The economic implications of working as agricultural labourers, or else sharing a major proportion of their produce with those who own the land, provide fairly straightforward causes for poverty. But there are also important socio-political power relations associated with land ownership that cannot be ignored.

Landlords provide their landless dependents access to credit, and their inability to pay it back promptly traps them and obliges them to work part time on the landlord’s farm as labourers either at less than market wage or no wage at all. In its worst form, this debt obligation can result in generations of bonded labour, the prevalence of which, in our own country, cannot be denied.

Landlords can also exert immense influence over landless people who often do not even own the land on which their homes are built. This in turn enables them to ensure that, when elections are held, their landless dependents vote according to the specific wishes of the landlord, who may be directly contesting the elections, or else may be in favour of a particular candidate, who would in turn do favours for the landlord if he is elected.
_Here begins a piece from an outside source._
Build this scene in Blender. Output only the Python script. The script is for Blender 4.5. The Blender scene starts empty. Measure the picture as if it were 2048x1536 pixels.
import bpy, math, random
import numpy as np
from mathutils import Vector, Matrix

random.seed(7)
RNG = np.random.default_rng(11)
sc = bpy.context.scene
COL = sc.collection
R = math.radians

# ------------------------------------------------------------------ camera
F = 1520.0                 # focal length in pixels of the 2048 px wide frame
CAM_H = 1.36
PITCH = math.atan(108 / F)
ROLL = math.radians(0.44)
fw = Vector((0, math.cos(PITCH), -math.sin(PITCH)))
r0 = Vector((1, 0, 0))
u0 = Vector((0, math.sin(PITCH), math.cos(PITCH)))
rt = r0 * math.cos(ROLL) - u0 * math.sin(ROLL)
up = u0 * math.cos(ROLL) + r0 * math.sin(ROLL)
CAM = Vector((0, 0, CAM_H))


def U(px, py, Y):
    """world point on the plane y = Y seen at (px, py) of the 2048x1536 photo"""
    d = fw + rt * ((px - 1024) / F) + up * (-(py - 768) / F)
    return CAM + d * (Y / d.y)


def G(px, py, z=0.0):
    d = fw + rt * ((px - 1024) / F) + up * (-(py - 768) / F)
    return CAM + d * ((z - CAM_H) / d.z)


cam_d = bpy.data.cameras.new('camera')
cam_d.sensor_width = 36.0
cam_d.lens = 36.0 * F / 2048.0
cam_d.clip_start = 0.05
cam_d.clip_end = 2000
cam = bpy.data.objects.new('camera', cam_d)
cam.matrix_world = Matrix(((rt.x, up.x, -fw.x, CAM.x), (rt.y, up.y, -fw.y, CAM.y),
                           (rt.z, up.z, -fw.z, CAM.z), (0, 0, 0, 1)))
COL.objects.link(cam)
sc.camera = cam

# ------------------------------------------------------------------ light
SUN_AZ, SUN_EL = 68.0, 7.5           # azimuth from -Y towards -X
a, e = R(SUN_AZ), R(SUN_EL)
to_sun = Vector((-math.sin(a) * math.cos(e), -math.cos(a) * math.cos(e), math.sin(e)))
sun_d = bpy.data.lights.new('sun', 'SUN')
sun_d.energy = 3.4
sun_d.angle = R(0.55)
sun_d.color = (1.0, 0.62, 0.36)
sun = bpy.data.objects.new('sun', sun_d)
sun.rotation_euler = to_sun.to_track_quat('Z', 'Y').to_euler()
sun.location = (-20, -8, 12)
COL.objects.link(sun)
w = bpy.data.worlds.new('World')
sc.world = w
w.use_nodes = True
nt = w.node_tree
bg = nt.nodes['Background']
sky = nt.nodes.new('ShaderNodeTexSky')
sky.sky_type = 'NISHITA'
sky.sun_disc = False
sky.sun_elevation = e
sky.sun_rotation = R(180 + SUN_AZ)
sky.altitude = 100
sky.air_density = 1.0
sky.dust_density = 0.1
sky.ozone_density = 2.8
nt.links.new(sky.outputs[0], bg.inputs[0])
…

While there are several variations, these simple dynamics go a long way in explaining how bigger landlords have acquired their influence. Moreover, the local state apparatus, including administrative and police officials, is also under the sway of the landlords, in turn offering them more protection than to the poor.

These inequitable relations between landlords and the landless are not just theoretical suppositions but reflect ground realities. Survey work done for the National Human Development Report back in 2004 found that poorer landless people were even obliged to pay a larger proportion of their farm produce to the landlord as rent, in comparison to those who have access to their own land, even if they have chosen to enter into sharecropping arrangements.

Lack of access over land thus remains an important underlying factor for endemic poverty, underdevelopment and marginalisation of the poor. Yet, successive governments in our country have not been able to implement effective land reforms, nor have they been able to allocate sufficient state-owned land to the landless. In fact, the previous government is on record for declaring land reforms to be a ‘dead issue’ in Pakistan despite the above mentioned ground realities.

Providing ownership of land to the landless remains necessary, but it is not sufficient to guarantee poverty reduction. Any future attempts in this regard, if they ever reoccur, must be accompanied by adequate provision of agricultural inputs, including seed, fertilisers and irrigation water to the poorer cultivators, or else they will not be able to achieve a basic level of comfort for themselves and their families. If this required support is not provided, the poor may very well sell off whatever meagre land they are provided to meet urgent consumption needs such as health expenditures, marriages, or to sustain their families in the event of crop failures.